Niekoniecznie. Kurs nie zachowuje się dziwnie — raczej zgodnie z sytuacją rynkową. Od około dwóch tygodni widać regularne, choć niewielkie zakupy (po kilka tysięcy akcji), co może sugerować cichą akumulację przez bardziej świadomego inwestora. Jednocześnie z rynku wychodzą krótkoterminowi spekulanci lub osoby niezainteresowane fundamentami — stąd chwilowe szarpnięcia kursu.

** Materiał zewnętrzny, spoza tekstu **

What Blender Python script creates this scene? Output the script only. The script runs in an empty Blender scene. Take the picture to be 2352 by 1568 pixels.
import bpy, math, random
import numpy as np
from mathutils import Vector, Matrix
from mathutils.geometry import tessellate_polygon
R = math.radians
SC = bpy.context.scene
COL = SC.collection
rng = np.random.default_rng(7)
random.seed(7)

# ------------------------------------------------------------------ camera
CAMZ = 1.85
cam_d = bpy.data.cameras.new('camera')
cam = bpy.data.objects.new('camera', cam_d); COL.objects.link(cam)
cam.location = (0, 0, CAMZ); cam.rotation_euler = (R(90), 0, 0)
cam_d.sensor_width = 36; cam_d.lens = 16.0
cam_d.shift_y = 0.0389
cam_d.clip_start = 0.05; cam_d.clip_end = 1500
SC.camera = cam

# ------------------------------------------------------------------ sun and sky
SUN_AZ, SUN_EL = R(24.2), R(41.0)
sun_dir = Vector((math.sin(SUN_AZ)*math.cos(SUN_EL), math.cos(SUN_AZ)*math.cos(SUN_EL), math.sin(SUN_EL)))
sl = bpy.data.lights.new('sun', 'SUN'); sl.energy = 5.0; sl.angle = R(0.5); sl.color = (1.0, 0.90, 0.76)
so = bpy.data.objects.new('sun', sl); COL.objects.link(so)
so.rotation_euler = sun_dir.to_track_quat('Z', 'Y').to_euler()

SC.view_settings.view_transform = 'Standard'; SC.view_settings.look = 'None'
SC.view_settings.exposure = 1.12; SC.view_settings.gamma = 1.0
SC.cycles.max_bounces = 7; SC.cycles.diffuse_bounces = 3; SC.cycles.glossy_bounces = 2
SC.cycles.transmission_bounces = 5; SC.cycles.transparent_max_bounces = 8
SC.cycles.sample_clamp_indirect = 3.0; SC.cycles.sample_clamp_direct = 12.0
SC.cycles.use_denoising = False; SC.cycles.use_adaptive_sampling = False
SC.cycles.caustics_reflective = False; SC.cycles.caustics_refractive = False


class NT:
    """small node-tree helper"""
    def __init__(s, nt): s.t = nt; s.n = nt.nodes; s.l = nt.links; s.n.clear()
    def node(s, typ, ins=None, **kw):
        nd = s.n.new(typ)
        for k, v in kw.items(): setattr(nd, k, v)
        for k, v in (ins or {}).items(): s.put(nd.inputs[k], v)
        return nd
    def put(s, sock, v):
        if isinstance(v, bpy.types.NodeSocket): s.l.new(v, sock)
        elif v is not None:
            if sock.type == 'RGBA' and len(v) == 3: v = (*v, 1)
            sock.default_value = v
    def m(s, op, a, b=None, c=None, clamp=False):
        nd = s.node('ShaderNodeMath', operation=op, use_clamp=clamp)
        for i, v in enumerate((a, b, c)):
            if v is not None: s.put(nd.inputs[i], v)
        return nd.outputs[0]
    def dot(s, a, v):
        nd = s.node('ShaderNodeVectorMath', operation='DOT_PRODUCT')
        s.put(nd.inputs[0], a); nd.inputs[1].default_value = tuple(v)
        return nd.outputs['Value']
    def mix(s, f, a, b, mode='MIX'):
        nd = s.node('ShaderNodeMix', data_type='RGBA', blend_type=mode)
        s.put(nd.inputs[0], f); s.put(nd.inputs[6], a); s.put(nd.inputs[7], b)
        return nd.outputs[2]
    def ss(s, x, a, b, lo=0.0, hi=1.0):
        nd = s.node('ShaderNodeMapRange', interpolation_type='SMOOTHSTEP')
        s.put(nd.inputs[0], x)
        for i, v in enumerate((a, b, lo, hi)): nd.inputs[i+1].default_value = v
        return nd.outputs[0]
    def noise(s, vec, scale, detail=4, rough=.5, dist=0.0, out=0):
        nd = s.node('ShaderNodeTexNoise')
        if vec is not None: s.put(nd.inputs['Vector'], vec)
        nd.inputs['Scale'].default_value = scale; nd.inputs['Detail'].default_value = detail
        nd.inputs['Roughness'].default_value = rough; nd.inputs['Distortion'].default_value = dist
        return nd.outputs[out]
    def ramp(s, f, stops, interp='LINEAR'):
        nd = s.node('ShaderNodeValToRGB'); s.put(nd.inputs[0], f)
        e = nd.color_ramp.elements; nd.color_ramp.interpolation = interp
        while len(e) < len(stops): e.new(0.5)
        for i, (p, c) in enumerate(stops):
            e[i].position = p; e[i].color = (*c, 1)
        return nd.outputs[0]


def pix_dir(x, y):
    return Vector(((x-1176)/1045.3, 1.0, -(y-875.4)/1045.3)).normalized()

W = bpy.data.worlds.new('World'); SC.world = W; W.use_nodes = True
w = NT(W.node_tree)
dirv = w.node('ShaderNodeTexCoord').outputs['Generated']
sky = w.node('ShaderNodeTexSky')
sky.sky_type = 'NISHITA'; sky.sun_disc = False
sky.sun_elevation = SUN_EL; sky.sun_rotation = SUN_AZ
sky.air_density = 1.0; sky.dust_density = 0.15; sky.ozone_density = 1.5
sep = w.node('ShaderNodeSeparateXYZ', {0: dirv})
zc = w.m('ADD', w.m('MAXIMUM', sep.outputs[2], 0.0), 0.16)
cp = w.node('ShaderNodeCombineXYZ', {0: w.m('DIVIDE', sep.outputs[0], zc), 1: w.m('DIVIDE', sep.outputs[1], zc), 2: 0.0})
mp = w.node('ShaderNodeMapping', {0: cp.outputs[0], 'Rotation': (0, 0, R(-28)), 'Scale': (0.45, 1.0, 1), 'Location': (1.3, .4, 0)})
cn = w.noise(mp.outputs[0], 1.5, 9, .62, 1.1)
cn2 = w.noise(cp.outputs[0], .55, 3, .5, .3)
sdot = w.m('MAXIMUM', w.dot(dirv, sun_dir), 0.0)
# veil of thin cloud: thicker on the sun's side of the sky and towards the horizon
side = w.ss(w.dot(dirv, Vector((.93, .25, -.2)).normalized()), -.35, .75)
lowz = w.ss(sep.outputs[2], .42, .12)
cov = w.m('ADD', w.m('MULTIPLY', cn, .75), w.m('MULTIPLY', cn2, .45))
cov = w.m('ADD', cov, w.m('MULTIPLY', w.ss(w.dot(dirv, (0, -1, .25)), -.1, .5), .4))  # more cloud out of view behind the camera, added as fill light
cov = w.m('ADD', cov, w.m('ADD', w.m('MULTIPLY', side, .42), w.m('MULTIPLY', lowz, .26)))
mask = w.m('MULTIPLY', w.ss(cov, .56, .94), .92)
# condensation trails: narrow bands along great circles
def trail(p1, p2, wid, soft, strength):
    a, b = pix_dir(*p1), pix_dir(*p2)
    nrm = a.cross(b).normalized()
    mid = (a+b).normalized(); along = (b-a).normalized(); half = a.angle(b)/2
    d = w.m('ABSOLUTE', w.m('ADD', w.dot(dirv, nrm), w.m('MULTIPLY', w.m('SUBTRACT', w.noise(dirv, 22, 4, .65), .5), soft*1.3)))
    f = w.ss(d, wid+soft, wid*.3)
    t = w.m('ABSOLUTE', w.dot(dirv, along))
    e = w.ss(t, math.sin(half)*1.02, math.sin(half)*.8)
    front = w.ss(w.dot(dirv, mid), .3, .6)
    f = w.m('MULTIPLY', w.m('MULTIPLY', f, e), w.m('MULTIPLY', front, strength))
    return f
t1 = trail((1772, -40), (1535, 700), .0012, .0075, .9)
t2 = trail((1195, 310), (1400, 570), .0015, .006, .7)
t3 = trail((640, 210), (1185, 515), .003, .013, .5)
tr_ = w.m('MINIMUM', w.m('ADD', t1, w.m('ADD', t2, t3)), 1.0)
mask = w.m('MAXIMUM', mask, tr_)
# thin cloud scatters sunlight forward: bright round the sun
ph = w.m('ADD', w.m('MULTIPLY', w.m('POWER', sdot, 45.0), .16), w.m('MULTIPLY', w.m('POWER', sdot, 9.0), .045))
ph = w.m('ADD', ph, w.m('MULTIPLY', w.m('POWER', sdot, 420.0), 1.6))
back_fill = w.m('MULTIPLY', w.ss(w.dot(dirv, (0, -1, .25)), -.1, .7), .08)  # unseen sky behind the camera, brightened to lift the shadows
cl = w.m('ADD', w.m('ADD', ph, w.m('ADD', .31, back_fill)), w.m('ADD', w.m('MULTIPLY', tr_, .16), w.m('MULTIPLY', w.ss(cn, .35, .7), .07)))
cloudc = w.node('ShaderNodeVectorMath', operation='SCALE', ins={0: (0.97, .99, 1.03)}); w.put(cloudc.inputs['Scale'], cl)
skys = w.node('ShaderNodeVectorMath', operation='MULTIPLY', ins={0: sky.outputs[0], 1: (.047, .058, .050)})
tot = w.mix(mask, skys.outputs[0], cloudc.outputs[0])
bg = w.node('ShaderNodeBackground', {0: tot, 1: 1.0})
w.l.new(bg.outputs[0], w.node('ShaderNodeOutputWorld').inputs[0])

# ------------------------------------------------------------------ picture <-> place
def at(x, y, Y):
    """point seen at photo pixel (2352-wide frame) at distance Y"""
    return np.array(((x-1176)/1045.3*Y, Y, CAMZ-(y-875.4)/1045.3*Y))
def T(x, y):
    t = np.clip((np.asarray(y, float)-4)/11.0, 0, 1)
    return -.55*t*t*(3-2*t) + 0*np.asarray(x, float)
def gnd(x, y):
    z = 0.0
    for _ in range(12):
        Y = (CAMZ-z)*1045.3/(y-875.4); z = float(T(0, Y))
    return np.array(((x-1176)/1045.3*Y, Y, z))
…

Kluczowe teraz będzie to, czy poprawi się płynność. Obroty są nieco wyższe niż wcześniej, ale nadal bardzo niskie. Co istotne — wystarczy zlecenie PKC na około 100 tys. zł, żeby zassać cały arkusz sprzedaży aż do poziomu 1 zł. To pokazuje, jak płytki jest rynek i jak niewielki impuls może zmienić sytuację.
Jeśli spółka pokaże konkretne informacje — nowe gry, umowy, współpraca z Vivid, dokładne daty premier — może dojść do klasycznego ruchu jak w przypadku innych małych spółek (Klabater, Ecobox itp.). Tyle że tutaj mówimy o firmie, która naprawdę działa, ma przychody, zespół, brak zadłużenia i pipeline VR w rozwijającej się niszy. Vr Factory Games właśnie wchodzi w etap monetyzacji projektów.
Czekamy na raport za Q2 — już 14 sierpnia. Zobaczymy, kto wejdzie pierwszy, a kto będzie próbował gonić pociąg.